◆ **EXERCISE DESCRIPTION**:
All of the data must be printed exactly; please include every line.

⟨

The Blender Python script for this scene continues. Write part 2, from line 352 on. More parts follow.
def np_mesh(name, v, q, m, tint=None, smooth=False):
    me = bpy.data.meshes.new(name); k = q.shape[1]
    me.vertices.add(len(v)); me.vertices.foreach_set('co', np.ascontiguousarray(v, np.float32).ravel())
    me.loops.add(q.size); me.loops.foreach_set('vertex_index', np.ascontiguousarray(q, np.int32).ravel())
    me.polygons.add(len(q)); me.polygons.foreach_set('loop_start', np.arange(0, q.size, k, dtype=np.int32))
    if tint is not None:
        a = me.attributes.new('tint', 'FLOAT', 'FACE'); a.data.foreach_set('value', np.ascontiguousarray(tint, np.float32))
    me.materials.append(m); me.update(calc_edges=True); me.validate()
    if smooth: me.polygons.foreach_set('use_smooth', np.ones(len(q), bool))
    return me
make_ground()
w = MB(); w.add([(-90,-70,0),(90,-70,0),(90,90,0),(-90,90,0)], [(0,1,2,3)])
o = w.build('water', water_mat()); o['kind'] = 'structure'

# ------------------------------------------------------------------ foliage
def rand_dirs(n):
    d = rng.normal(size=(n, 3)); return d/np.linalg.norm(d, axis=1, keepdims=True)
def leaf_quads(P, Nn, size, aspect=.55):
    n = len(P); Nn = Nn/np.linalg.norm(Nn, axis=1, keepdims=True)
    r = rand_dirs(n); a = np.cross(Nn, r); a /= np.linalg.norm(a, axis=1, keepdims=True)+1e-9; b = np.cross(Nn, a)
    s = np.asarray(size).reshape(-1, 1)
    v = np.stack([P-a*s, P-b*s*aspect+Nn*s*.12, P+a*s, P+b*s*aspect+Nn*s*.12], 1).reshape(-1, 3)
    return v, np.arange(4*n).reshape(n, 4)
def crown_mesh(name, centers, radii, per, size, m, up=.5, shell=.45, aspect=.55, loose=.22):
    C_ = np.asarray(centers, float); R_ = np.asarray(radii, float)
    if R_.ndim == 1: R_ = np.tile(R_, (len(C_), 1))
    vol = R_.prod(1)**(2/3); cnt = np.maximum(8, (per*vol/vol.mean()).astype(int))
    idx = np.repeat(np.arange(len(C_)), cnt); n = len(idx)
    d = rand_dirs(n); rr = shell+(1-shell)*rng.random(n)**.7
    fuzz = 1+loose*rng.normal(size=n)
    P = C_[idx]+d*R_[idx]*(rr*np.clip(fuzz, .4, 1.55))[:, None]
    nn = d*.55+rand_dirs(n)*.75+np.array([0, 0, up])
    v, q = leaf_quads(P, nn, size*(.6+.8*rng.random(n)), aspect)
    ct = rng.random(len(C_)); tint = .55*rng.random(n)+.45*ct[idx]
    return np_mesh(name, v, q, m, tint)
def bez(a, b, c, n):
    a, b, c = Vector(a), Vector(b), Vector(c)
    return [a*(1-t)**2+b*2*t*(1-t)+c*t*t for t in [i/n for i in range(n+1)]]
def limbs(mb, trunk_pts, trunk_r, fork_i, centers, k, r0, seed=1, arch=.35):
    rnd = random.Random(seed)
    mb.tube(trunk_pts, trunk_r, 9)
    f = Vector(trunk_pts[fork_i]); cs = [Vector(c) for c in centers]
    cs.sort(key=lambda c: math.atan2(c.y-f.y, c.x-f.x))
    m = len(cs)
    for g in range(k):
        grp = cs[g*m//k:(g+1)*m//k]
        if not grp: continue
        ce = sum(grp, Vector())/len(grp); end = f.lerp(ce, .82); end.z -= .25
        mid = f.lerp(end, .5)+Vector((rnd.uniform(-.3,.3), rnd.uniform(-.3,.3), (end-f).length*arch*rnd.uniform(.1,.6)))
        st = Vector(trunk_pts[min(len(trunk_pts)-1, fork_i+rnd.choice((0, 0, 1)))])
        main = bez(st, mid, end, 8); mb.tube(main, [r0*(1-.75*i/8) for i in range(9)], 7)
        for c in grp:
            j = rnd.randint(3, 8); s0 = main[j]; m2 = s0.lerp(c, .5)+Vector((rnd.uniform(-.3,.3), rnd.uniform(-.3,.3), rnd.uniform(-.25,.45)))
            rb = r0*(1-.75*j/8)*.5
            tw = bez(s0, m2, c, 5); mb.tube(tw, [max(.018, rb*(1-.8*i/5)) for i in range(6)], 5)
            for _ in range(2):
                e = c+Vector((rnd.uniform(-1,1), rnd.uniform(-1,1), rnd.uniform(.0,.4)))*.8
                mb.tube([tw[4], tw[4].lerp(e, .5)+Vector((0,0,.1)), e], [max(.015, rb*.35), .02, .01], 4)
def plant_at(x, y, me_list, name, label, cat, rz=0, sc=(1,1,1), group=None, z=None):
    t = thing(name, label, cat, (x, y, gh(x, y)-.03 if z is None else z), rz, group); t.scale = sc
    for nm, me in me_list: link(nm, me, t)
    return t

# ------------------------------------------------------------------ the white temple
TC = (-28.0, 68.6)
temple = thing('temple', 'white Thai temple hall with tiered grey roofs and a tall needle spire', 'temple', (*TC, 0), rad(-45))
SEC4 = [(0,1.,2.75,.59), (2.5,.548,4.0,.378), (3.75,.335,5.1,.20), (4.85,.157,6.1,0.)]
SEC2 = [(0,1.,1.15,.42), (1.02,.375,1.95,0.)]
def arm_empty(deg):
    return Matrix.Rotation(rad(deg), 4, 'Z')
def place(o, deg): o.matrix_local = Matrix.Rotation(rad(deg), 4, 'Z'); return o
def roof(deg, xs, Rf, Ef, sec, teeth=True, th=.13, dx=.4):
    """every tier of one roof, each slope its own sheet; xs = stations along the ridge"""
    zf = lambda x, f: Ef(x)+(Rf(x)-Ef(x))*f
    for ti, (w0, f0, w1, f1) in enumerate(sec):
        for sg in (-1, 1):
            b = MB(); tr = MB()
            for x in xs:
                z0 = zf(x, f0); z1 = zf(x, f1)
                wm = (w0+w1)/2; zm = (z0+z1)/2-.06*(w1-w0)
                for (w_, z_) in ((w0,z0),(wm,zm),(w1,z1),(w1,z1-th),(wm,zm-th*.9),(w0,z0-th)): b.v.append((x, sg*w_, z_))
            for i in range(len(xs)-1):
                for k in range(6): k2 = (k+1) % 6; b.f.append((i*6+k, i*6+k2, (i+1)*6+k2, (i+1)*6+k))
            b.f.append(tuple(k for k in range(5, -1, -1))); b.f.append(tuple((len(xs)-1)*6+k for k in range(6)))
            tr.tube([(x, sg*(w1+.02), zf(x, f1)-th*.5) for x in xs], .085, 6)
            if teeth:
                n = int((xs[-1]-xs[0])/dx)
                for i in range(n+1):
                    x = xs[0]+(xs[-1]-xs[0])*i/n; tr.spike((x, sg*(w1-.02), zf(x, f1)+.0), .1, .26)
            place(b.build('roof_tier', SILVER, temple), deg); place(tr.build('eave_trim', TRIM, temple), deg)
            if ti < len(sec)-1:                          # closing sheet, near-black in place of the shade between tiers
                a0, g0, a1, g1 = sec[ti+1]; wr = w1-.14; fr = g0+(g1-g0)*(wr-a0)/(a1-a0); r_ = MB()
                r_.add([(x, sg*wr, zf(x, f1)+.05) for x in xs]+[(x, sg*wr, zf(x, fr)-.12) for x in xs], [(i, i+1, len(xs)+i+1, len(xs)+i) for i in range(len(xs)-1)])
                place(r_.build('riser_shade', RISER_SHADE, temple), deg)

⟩

◆ **RESULT BELOW**:
The Blender Python script for this scene continues. Write part 2, from line 352 on. More parts follow.
def np_mesh(name, v, q, m, tint=None, smooth=False):
    me = bpy.data.meshes.new(name); k = q.shape[1]
    me.vertices.add(len(v)); me.vertices.foreach_set('co', np.ascontiguousarray(v, np.float32).ravel())
    me.loops.add(q.size); me.loops.foreach_set('vertex_index', np.ascontiguousarray(q, np.int32).ravel())
    me.polygons.add(len(q)); me.polygons.foreach_set('loop_start', np.arange(0, q.size, k, dtype=np.int32))
    if tint is not None:
        a = me.attributes.new('tint', 'FLOAT', 'FACE'); a.data.foreach_set('value', np.ascontiguousarray(tint, np.float32))
    me.materials.append(m); me.update(calc_edges=True); me.validate()
    if smooth: me.polygons.foreach_set('use_smooth', np.ones(len(q), bool))
    return me
make_ground()
w = MB(); w.add([(-90,-70,0),(90,-70,0),(90,90,0),(-90,90,0)], [(0,1,2,3)])
o = w.build('water', water_mat()); o['kind'] = 'structure'

# ------------------------------------------------------------------ foliage
def rand_dirs(n):
    d = rng.normal(size=(n, 3)); return d/np.linalg.norm(d, axis=1, keepdims=True)
def leaf_quads(P, Nn, size, aspect=.55):
    n = len(P); Nn = Nn/np.linalg.norm(Nn, axis=1, keepdims=True)
    r = rand_dirs(n); a = np.cross(Nn, r); a /= np.linalg.norm(a, axis=1, keepdims=True)+1e-9; b = np.cross(Nn, a)
    s = np.asarray(size).reshape(-1, 1)
    v = np.stack([P-a*s, P-b*s*aspect+Nn*s*.12, P+a*s, P+b*s*aspect+Nn*s*.12], 1).reshape(-1, 3)
    return v, np.arange(4*n).reshape(n, 4)
def crown_mesh(name, centers, radii, per, size, m, up=.5, shell=.45, aspect=.55, loose=.22):
    C_ = np.asarray(centers, float); R_ = np.asarray(radii, float)
    if R_.ndim == 1: R_ = np.tile(R_, (len(C_), 1))
    vol = R_.prod(1)**(2/3); cnt = np.maximum(8, (per*vol/vol.mean()).astype(int))
    idx = np.repeat(np.arange(len(C_)), cnt); n = len(idx)
    d = rand_dirs(n); rr = shell+(1-shell)*rng.random(n)**.7
    fuzz = 1+loose*rng.normal(size=n)
    P = C_[idx]+d*R_[idx]*(rr*np.clip(fuzz, .4, 1.55))[:, None]
    nn = d*.55+rand_dirs(n)*.75+np.array([0, 0, up])
    v, q = leaf_quads(P, nn, size*(.6+.8*rng.random(n)), aspect)
    ct = rng.random(len(C_)); tint = .55*rng.random(n)+.45*ct[idx]
    return np_mesh(name, v, q, m, tint)
def bez(a, b, c, n):
    a, b, c = Vector(a), Vector(b), Vector(c)
    return [a*(1-t)**2+b*2*t*(1-t)+c*t*t for t in [i/n for i in range(n+1)]]
def limbs(mb, trunk_pts, trunk_r, fork_i, centers, k, r0, seed=1, arch=.35):
    rnd = random.Random(seed)
    mb.tube(trunk_pts, trunk_r, 9)
    f = Vector(trunk_pts[fork_i]); cs = [Vector(c) for c in centers]
    cs.sort(key=lambda c: math.atan2(c.y-f.y, c.x-f.x))
    m = len(cs)
    for g in range(k):
        grp = cs[g*m//k:(g+1)*m//k]
        if not grp: continue
        ce = sum(grp, Vector())/len(grp); end = f.lerp(ce, .82); end.z -= .25
        mid = f.lerp(end, .5)+Vector((rnd.uniform(-.3,.3), rnd.uniform(-.3,.3), (end-f).length*arch*rnd.uniform(.1,.6)))
        st = Vector(trunk_pts[min(len(trunk_pts)-1, fork_i+rnd.choice((0, 0, 1)))])
        main = bez(st, mid, end, 8); mb.tube(main, [r0*(1-.75*i/8) for i in range(9)], 7)
        for c in grp:
            j = rnd.randint(3, 8); s0 = main[j]; m2 = s0.lerp(c, .5)+Vector((rnd.uniform(-.3,.3), rnd.uniform(-.3,.3), rnd.uniform(-.25,.45)))
            rb = r0*(1-.75*j/8)*.5
            tw = bez(s0, m2, c, 5); mb.tube(tw, [max(.018, rb*(1-.8*i/5)) for i in range(6)], 5)
            for _ in range(2):
                e = c+Vector((rnd.uniform(-1,1), rnd.uniform(-1,1), rnd.uniform(.0,.4)))*.8
                mb.tube([tw[4], tw[4].lerp(e, .5)+Vector((0,0,.1)), e], [max(.015, rb*.35), .02, .01], 4)
def plant_at(x, y, me_list, name, label, cat, rz=0, sc=(1,1,1), group=None, z=None):
    t = thing(name, label, cat, (x, y, gh(x, y)-.03 if z is None else z), rz, group); t.scale = sc
    for nm, me in me_list: link(nm, me, t)
    return t

# ------------------------------------------------------------------ the white temple
TC = (-28.0, 68.6)
temple = thing('temple', 'white Thai temple hall with tiered grey roofs and a tall needle spire', 'temple', (*TC, 0), rad(-45))
SEC4 = [(0,1.,2.75,.59), (2.5,.548,4.0,.378), (3.75,.335,5.1,.20), (4.85,.157,6.1,0.)]
SEC2 = [(0,1.,1.15,.42), (1.02,.375,1.95,0.)]
def arm_empty(deg):
    return Matrix.Rotation(rad(deg), 4, 'Z')
def place(o, deg): o.matrix_local = Matrix.Rotation(rad(deg), 4, 'Z'); return o
def roof(deg, xs, Rf, Ef, sec, teeth=True, th=.13, dx=.4):
    """every tier of one roof, each slope its own sheet; xs = stations along the ridge"""
    zf = lambda x, f: Ef(x)+(Rf(x)-Ef(x))*f
    for ti, (w0, f0, w1, f1) in enumerate(sec):
        for sg in (-1, 1):
            b = MB(); tr = MB()
            for x in xs:
                z0 = zf(x, f0); z1 = zf(x, f1)
                wm = (w0+w1)/2; zm = (z0+z1)/2-.06*(w1-w0)
                for (w_, z_) in ((w0,z0),(wm,zm),(w1,z1),(w1,z1-th),(wm,zm-th*.9),(w0,z0-th)): b.v.append((x, sg*w_, z_))
            for i in range(len(xs)-1):
                for k in range(6): k2 = (k+1) % 6; b.f.append((i*6+k, i*6+k2, (i+1)*6+k2, (i+1)*6+k))
            b.f.append(tuple(k for k in range(5, -1, -1))); b.f.append(tuple((len(xs)-1)*6+k for k in range(6)))
            tr.tube([(x, sg*(w1+.02), zf(x, f1)-th*.5) for x in xs], .085, 6)
            if teeth:
                n = int((xs[-1]-xs[0])/dx)
                for i in range(n+1):
                    x = xs[0]+(xs[-1]-xs[0])*i/n; tr.spike((x, sg*(w1-.02), zf(x, f1)+.0), .1, .26)
            place(b.build('roof_tier', SILVER, temple), deg); place(tr.build('eave_trim', TRIM, temple), deg)
            if ti < len(sec)-1:                          # closing sheet, near-black in place of the shade between tiers
                a0, g0, a1, g1 = sec[ti+1]; wr = w1-.14; fr = g0+(g1-g0)*(wr-a0)/(a1-a0); r_ = MB()
                r_.add([(x, sg*wr, zf(x, f1)+.05) for x in xs]+[(x, sg*wr, zf(x, fr)-.12) for x in xs], [(i, i+1, len(xs)+i+1, len(xs)+i) for i in range(len(xs)-1)])
                place(r_.build('riser_shade', RISER_SHADE, temple), deg)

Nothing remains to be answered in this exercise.